Van Woord tot Woord
Fultelien
Marlies Philippa
Het lijkt aardig, dat artikel van M.D. de Jong over stoffen stofjassen en nylonnen nylons in het novembernummer van Onze Taal. Maar bij nadere beschouwing rammelt het aan vele kanten. Zo wil hij onder punt 1 een antwoord geven op de vraag waar het achtervoegsel -en van de stoffelijke bijvoeglijke naamwoorden vandaan komt. Ik citeer:
‘Heel vroeger had een predikatieve (= als naamwoordelijk deel van het gezegde gebruikte) stofnaam vaak ook zo'n achtervoegsel: ghene stave is goudelijn. Die -en is dus een verzwakking van elien, waarin de ie de tweeklank ij geworden is, en later enen/ene/en werd: hultien/houtijn/houten en paarslien/parslijn/porselein(en). Uit deze twee voorbeelden blijkt dat er twee vormen zijn: een oorspronkelijke (houten; gouden) en een afgeleide (porseleinen/hermelijnen)’.
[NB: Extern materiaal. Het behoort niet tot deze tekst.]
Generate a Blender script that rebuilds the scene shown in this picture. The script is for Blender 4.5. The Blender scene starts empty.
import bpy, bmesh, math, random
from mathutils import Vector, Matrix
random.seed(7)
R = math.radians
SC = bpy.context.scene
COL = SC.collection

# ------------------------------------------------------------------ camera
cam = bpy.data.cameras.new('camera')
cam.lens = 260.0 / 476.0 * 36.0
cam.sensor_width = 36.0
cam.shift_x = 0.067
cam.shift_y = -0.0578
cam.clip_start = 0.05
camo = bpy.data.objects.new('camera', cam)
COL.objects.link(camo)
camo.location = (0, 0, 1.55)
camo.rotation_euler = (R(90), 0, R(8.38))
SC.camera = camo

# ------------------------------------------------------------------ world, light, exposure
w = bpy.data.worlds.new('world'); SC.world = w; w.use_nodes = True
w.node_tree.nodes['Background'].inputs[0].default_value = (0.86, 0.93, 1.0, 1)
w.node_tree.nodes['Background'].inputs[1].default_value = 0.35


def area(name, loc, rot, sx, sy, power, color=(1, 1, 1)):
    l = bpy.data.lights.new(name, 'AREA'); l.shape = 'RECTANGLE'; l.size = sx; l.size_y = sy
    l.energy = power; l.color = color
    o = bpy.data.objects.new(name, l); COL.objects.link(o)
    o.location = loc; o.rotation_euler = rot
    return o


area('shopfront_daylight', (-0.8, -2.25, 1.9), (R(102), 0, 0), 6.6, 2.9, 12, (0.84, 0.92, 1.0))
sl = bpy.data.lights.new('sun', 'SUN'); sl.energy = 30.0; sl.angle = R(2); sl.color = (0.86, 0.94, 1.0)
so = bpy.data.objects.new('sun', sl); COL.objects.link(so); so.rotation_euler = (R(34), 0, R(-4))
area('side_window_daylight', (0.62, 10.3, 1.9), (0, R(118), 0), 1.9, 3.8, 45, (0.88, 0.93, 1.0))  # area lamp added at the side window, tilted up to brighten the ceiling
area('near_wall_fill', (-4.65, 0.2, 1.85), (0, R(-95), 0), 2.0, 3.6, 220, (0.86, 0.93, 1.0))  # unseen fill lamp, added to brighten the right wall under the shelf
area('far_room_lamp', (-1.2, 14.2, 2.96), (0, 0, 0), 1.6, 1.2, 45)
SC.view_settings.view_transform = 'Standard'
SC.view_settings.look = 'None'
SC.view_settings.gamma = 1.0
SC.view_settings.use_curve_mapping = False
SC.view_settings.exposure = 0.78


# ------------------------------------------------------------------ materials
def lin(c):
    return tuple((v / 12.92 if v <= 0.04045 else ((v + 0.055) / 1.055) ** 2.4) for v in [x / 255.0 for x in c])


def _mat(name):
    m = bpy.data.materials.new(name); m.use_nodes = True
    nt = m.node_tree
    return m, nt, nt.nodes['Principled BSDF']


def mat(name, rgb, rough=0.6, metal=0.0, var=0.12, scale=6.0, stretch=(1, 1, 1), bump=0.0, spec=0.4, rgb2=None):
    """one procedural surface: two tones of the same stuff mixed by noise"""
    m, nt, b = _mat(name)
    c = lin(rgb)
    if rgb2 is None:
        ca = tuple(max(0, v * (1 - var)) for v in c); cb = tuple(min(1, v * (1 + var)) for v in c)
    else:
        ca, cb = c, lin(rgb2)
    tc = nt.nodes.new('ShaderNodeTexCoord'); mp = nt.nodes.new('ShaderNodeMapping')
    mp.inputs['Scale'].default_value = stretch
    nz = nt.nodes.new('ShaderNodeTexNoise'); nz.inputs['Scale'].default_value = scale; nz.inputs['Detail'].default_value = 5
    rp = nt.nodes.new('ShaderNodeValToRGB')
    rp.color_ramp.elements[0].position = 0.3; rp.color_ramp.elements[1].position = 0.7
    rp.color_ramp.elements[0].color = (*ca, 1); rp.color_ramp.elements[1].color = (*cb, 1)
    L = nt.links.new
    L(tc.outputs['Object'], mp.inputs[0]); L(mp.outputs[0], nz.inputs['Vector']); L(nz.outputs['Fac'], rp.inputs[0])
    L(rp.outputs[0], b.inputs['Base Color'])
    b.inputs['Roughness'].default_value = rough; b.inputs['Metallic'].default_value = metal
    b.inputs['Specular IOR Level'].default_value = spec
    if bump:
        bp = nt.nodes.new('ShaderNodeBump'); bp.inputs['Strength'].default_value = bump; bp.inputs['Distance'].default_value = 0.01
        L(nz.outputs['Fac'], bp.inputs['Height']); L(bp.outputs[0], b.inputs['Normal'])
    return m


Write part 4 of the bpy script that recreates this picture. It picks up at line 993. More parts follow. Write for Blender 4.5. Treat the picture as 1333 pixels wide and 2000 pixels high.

Dat het stoffelijk bijvoeglijk naamwoord vroeger ook predikatief voorkwam, is waar. Ik kan nog wel een paar voorbeelden geven: die setel was huiten (de zetel was van hout); sinen mantel die was metallijn (zijn mantel was van metaal). Maar dit feit doet niet ter zake bij de herleiding van de afkomst van -en, want attributief gebruik (= als bijvoeglijke bepaling) was er in het Middelnederlands eveneens, bijvoorbeeld ‘menige guldine crone’ (menige gouden kroon) en ‘enen harinen roc dedi an’ (een haren kleed deed hij aan). Bij deze voorbeelden zijn de slot-e van guldine en de slot-en van harinen naamvalsuitgangen.